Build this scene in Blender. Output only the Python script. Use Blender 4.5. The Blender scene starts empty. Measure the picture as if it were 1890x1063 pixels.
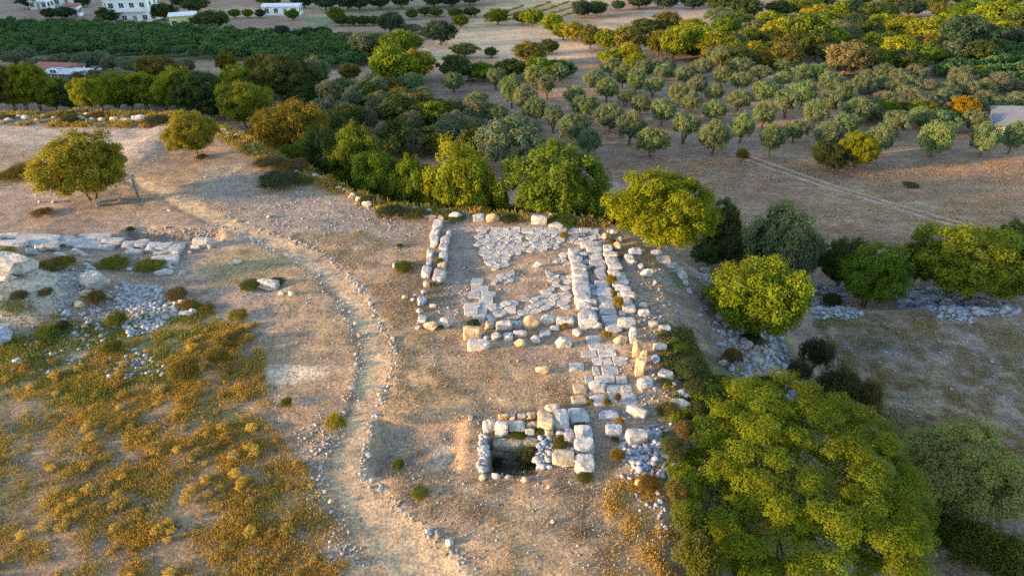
import bpy, bmesh, math, random
import numpy as np
from mathutils import Vector, Matrix, noise as mnoise

random.seed(7)
RNG = np.random.default_rng(11)
sc = bpy.context.scene
col = sc.collection

# ------------------------------------------------------------------ camera
CAMZ, PITCH, FPX, CU, CV = 22.0, math.radians(32.8), 1260.0, 945.0, 531.5
cp, sp = math.cos(PITCH), math.sin(PITCH)
cam_d = bpy.data.cameras.new("camera")
cam = bpy.data.objects.new("camera", cam_d)
col.objects.link(cam)
cam.location = (0, 0, CAMZ)
cam.rotation_euler = (math.pi / 2 - PITCH, 0, 0)
cam_d.sensor_width = 36
cam_d.lens = 36 * FPX / 1890
cam_d.clip_end = 5000
cam_d.clip_start = 0.5
sc.camera = cam


def ray(u, v):
    a = (u - CU) / FPX
    b = -(v - CV) / FPX
    return np.array([a, cp + b * sp, -sp + b * cp])


def gp(u, v, z=0.0):
    r = ray(u, v)
    t = (z - CAMZ) / r[2]
    return np.array([r[0] * t, r[1] * t])


def depth_of(x, y, z):
    return y * cp - (z - CAMZ) * sp


def proj(x, y, z):
    d = depth_of(x, y, z)
    up = y * sp + (z - CAMZ) * cp
    return CU + FPX * x / d, CV - FPX * up / d


# ------------------------------------------------------------------ noise
def _hash(ix, iy, seed):
    h = (ix.astype(np.int64) * 374761393 + iy.astype(np.int64) * 668265263 + seed * 144665) & 0xFFFFFFFF
    h = ((h ^ (h >> 13)) * 1274126177) & 0xFFFFFFFF
    h = h ^ (h >> 16)
    return (h & 0xFFFF) / 65535.0


def vnoise(x, y, scale, seed=0):
    x = np.asarray(x, float) / scale
    y = np.asarray(y, float) / scale
    ix = np.floor(x); iy = np.floor(y)
    fx = x - ix; fy = y - iy
    fx = fx * fx * (3 - 2 * fx); fy = fy * fy * (3 - 2 * fy)
    a = _hash(ix, iy, seed); b = _hash(ix + 1, iy, seed)
    c = _hash(ix, iy + 1, seed); d = _hash(ix + 1, iy + 1, seed)
    return (a * (1 - fx) + b * fx) * (1 - fy) + (c * (1 - fx) + d * fx) * fy


def fbm(x, y, scale, seed=0, octs=4):
    s = 0.0; amp = 1.0; tot = 0
    for i in range(octs):
        s = s + amp * vnoise(x, y, scale / 2 ** i, seed + i * 17)
        tot += amp; amp *= 0.55
    return s / tot


def ss(a, b, x):
    t = np.clip((np.asarray(x, float) - a) / (b - a), 0, 1)
    return t * t * (3 - 2 * t)


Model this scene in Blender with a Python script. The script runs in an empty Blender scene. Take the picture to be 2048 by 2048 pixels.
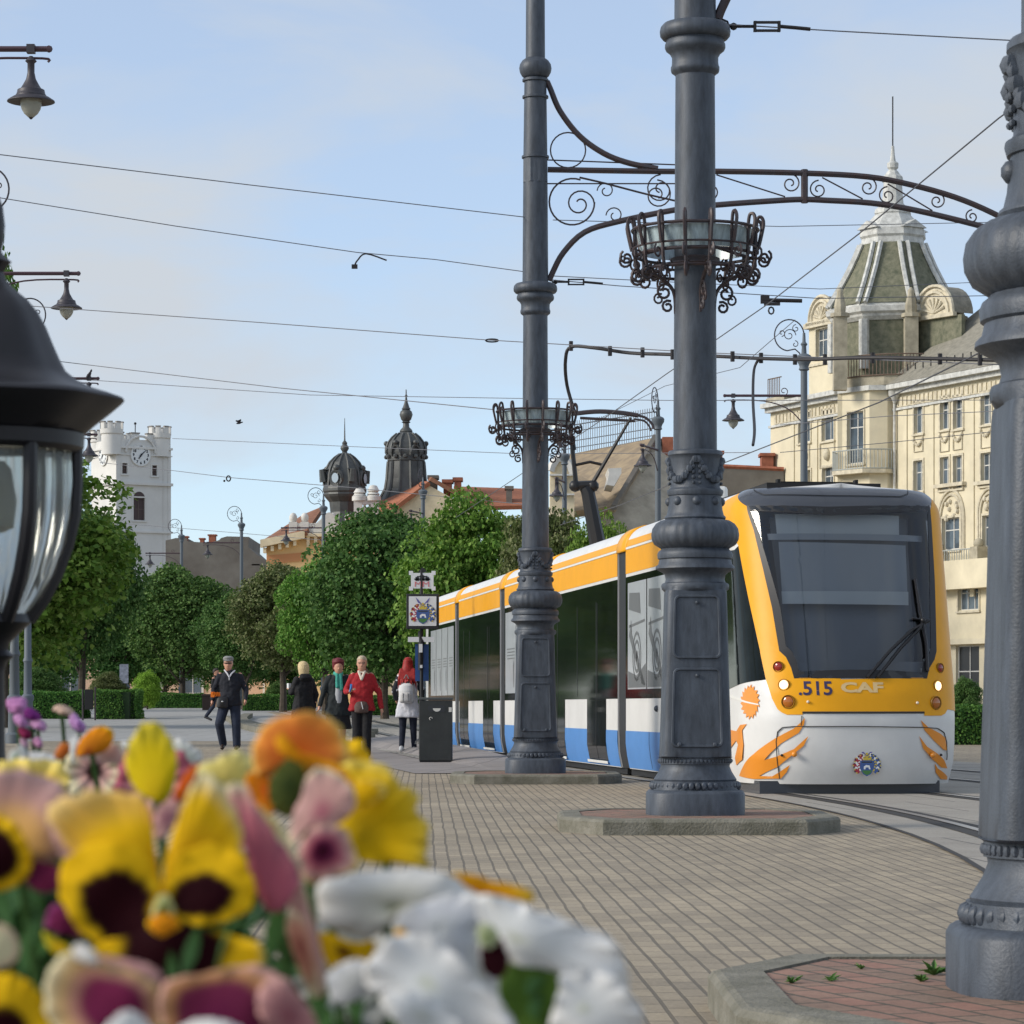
import bpy, bmesh, math, random
import numpy as np
from mathutils import Vector, Matrix, noise
random.seed(7); np.random.seed(7)
PI = math.pi; R = math.radians
SC = bpy.context.scene; COL = SC.collection
F = 6000.0; HZ = 1412.0; EYE = 0.86            # photo pixels (2048 wide): focal length, horizon row, eye height
# ---------------------------------------------------------------- camera, sky, sun, exposure
cam = bpy.data.cameras.new('camera'); camo = bpy.data.objects.new('camera', cam); COL.objects.link(camo)
camo.location = (0, 0, EYE); camo.rotation_euler = (R(90), 0, 0)
cam.sensor_width = 36; cam.lens = 36 * F / 2048; cam.shift_y = (HZ - 1024) / 2048
cam.clip_start = 0.05; cam.clip_end = 6000
cam.dof.use_dof = True; cam.dof.focus_distance = 36.0; cam.dof.aperture_fstop = 27.0
SC.camera = camo
SUN_EL, SUN_AZ = R(27), R(-104)                # azimuth measured from +Y towards +X: sun behind left shoulder
wd = bpy.data.worlds.new('World'); SC.world = wd; wd.use_nodes = True
nt = wd.node_tree; bg = nt.nodes['Background']; bg.inputs[1].default_value = 0.15
sky = nt.nodes.new('ShaderNodeTexSky'); sky.sky_type = 'NISHITA'; sky.sun_disc = False
sky.sun_elevation = SUN_EL; sky.sun_rotation = SUN_AZ; sky.air_density = 1.0; sky.dust_density = 0.0; sky.ozone_density = 2.5; sky.altitude = 1500
tc = nt.nodes.new('ShaderNodeTexCoord'); mp = nt.nodes.new('ShaderNodeMapping'); mp.inputs['Scale'].default_value = (1.0, 1.0, 3.2)
nz = nt.nodes.new('ShaderNodeTexNoise'); nz.inputs['Scale'].default_value = 5.5; nz.inputs['Detail'].default_value = 7; nz.inputs['Roughness'].default_value = .55; nz.inputs['Distortion'].default_value = .35
rp = nt.nodes.new('ShaderNodeValToRGB'); rp.color_ramp.elements[0].position = .40; rp.color_ramp.elements[0].color = (.5,.5,.5,1); rp.color_ramp.elements[1].position = .66; rp.color_ramp.elements[1].color = (1,1,1,1)
mx = nt.nodes.new('ShaderNodeMixRGB'); mx.inputs[2].default_value = (2.95, 3.2, 3.5, 1)
nt.links.new(tc.outputs['Generated'], mp.inputs[0]); nt.links.new(mp.outputs[0], nz.inputs['Vector']); nt.links.new(nz.outputs[0], rp.inputs[0])
tn = nt.nodes.new('ShaderNodeMixRGB'); tn.blend_type = 'MULTIPLY'; tn.inputs[0].default_value = 1; tn.inputs[2].default_value = (.90, .94, .99, 1)   # white balance
nt.links.new(sky.outputs[0], tn.inputs[1]); nt.links.new(rp.outputs[0], mx.inputs[0]); nt.links.new(tn.outputs[0], mx.inputs[1]); nt.links.new(mx.outputs[0], bg.inputs[0])
sl = bpy.data.lights.new('sun', 'SUN'); sl.energy = 2.5; sl.angle = R(22); sl.color = (1, .93, .82)
so = bpy.data.objects.new('sun', sl); COL.objects.link(so)
sd = Vector((math.sin(SUN_AZ)*math.cos(SUN_EL), math.cos(SUN_AZ)*math.cos(SUN_EL), math.sin(SUN_EL)))
so.rotation_euler = sd.to_track_quat('Z', 'Y').to_euler(); so.location = sd * 60
SC.view_settings.view_transform = 'Standard'; SC.view_settings.look = 'None'; SC.view_settings.exposure = 0.48; SC.view_settings.gamma = 1
SC.render.engine = 'CYCLES'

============

Go through the listing above and write it all out exactly, leaving out any picture.

(Solution)
Build this scene in Blender. Output only the Python script. Use Blender 4.5. The Blender scene starts empty. Measure the picture as if it were 1890x1063 pixels.
import bpy, bmesh, math, random
import numpy as np
from mathutils import Vector, Matrix, noise as mnoise

random.seed(7)
RNG = np.random.default_rng(11)
sc = bpy.context.scene
col = sc.collection

# ------------------------------------------------------------------ camera
CAMZ, PITCH, FPX, CU, CV = 22.0, math.radians(32.8), 1260.0, 945.0, 531.5
cp, sp = math.cos(PITCH), math.sin(PITCH)
cam_d = bpy.data.cameras.new("camera")
cam = bpy.data.objects.new("camera", cam_d)
col.objects.link(cam)
cam.location = (0, 0, CAMZ)
cam.rotation_euler = (math.pi / 2 - PITCH, 0, 0)
cam_d.sensor_width = 36
cam_d.lens = 36 * FPX / 1890
cam_d.clip_end = 5000
cam_d.clip_start = 0.5
sc.camera = cam


def ray(u, v):
    a = (u - CU) / FPX
    b = -(v - CV) / FPX
    return np.array([a, cp + b * sp, -sp + b * cp])


def gp(u, v, z=0.0):
    r = ray(u, v)
    t = (z - CAMZ) / r[2]
    return np.array([r[0] * t, r[1] * t])


def depth_of(x, y, z):
    return y * cp - (z - CAMZ) * sp


def proj(x, y, z):
    d = depth_of(x, y, z)
    up = y * sp + (z - CAMZ) * cp
    return CU + FPX * x / d, CV - FPX * up / d


# ------------------------------------------------------------------ noise
def _hash(ix, iy, seed):
    h = (ix.astype(np.int64) * 374761393 + iy.astype(np.int64) * 668265263 + seed * 144665) & 0xFFFFFFFF
    h = ((h ^ (h >> 13)) * 1274126177) & 0xFFFFFFFF
    h = h ^ (h >> 16)
    return (h & 0xFFFF) / 65535.0


def vnoise(x, y, scale, seed=0):
    x = np.asarray(x, float) / scale
    y = np.asarray(y, float) / scale
    ix = np.floor(x); iy = np.floor(y)
    fx = x - ix; fy = y - iy
    fx = fx * fx * (3 - 2 * fx); fy = fy * fy * (3 - 2 * fy)
    a = _hash(ix, iy, seed); b = _hash(ix + 1, iy, seed)
    c = _hash(ix, iy + 1, seed); d = _hash(ix + 1, iy + 1, seed)
    return (a * (1 - fx) + b * fx) * (1 - fy) + (c * (1 - fx) + d * fx) * fy


def fbm(x, y, scale, seed=0, octs=4):
    s = 0.0; amp = 1.0; tot = 0
    for i in range(octs):
        s = s + amp * vnoise(x, y, scale / 2 ** i, seed + i * 17)
        tot += amp; amp *= 0.55
    return s / tot


def ss(a, b, x):
    t = np.clip((np.asarray(x, float) - a) / (b - a), 0, 1)
    return t * t * (3 - 2 * t)


Model this scene in Blender with a Python script. The script runs in an empty Blender scene. Take the picture to be 2048 by 2048 pixels.
import bpy, bmesh, math, random
import numpy as np
from mathutils import Vector, Matrix, noise
random.seed(7); np.random.seed(7)
PI = math.pi; R = math.radians
SC = bpy.context.scene; COL = SC.collection
F = 6000.0; HZ = 1412.0; EYE = 0.86            # photo pixels (2048 wide): focal length, horizon row, eye height
# ---------------------------------------------------------------- camera, sky, sun, exposure
cam = bpy.data.cameras.new('camera'); camo = bpy.data.objects.new('camera', cam); COL.objects.link(camo)
camo.location = (0, 0, EYE); camo.rotation_euler = (R(90), 0, 0)
cam.sensor_width = 36; cam.lens = 36 * F / 2048; cam.shift_y = (HZ - 1024) / 2048
cam.clip_start = 0.05; cam.clip_end = 6000
cam.dof.use_dof = True; cam.dof.focus_distance = 36.0; cam.dof.aperture_fstop = 27.0
SC.camera = camo
SUN_EL, SUN_AZ = R(27), R(-104)                # azimuth measured from +Y towards +X: sun behind left shoulder
wd = bpy.data.worlds.new('World'); SC.world = wd; wd.use_nodes = True
nt = wd.node_tree; bg = nt.nodes['Background']; bg.inputs[1].default_value = 0.15
sky = nt.nodes.new('ShaderNodeTexSky'); sky.sky_type = 'NISHITA'; sky.sun_disc = False
sky.sun_elevation = SUN_EL; sky.sun_rotation = SUN_AZ; sky.air_density = 1.0; sky.dust_density = 0.0; sky.ozone_density = 2.5; sky.altitude = 1500
tc = nt.nodes.new('ShaderNodeTexCoord'); mp = nt.nodes.new('ShaderNodeMapping'); mp.inputs['Scale'].default_value = (1.0, 1.0, 3.2)
nz = nt.nodes.new('ShaderNodeTexNoise'); nz.inputs['Scale'].default_value = 5.5; nz.inputs['Detail'].default_value = 7; nz.inputs['Roughness'].default_value = .55; nz.inputs['Distortion'].default_value = .35
rp = nt.nodes.new('ShaderNodeValToRGB'); rp.color_ramp.elements[0].position = .40; rp.color_ramp.elements[0].color = (.5,.5,.5,1); rp.color_ramp.elements[1].position = .66; rp.color_ramp.elements[1].color = (1,1,1,1)
mx = nt.nodes.new('ShaderNodeMixRGB'); mx.inputs[2].default_value = (2.95, 3.2, 3.5, 1)
nt.links.new(tc.outputs['Generated'], mp.inputs[0]); nt.links.new(mp.outputs[0], nz.inputs['Vector']); nt.links.new(nz.outputs[0], rp.inputs[0])
tn = nt.nodes.new('ShaderNodeMixRGB'); tn.blend_type = 'MULTIPLY'; tn.inputs[0].default_value = 1; tn.inputs[2].default_value = (.90, .94, .99, 1)   # white balance
nt.links.new(sky.outputs[0], tn.inputs[1]); nt.links.new(rp.outputs[0], mx.inputs[0]); nt.links.new(tn.outputs[0], mx.inputs[1]); nt.links.new(mx.outputs[0], bg.inputs[0])
sl = bpy.data.lights.new('sun', 'SUN'); sl.energy = 2.5; sl.angle = R(22); sl.color = (1, .93, .82)
so = bpy.data.objects.new('sun', sl); COL.objects.link(so)
sd = Vector((math.sin(SUN_AZ)*math.cos(SUN_EL), math.cos(SUN_AZ)*math.cos(SUN_EL), math.sin(SUN_EL)))
so.rotation_euler = sd.to_track_quat('Z', 'Y').to_euler(); so.location = sd * 60
SC.view_settings.view_transform = 'Standard'; SC.view_settings.look = 'None'; SC.view_settings.exposure = 0.48; SC.view_settings.gamma = 1
SC.render.engine = 'CYCLES'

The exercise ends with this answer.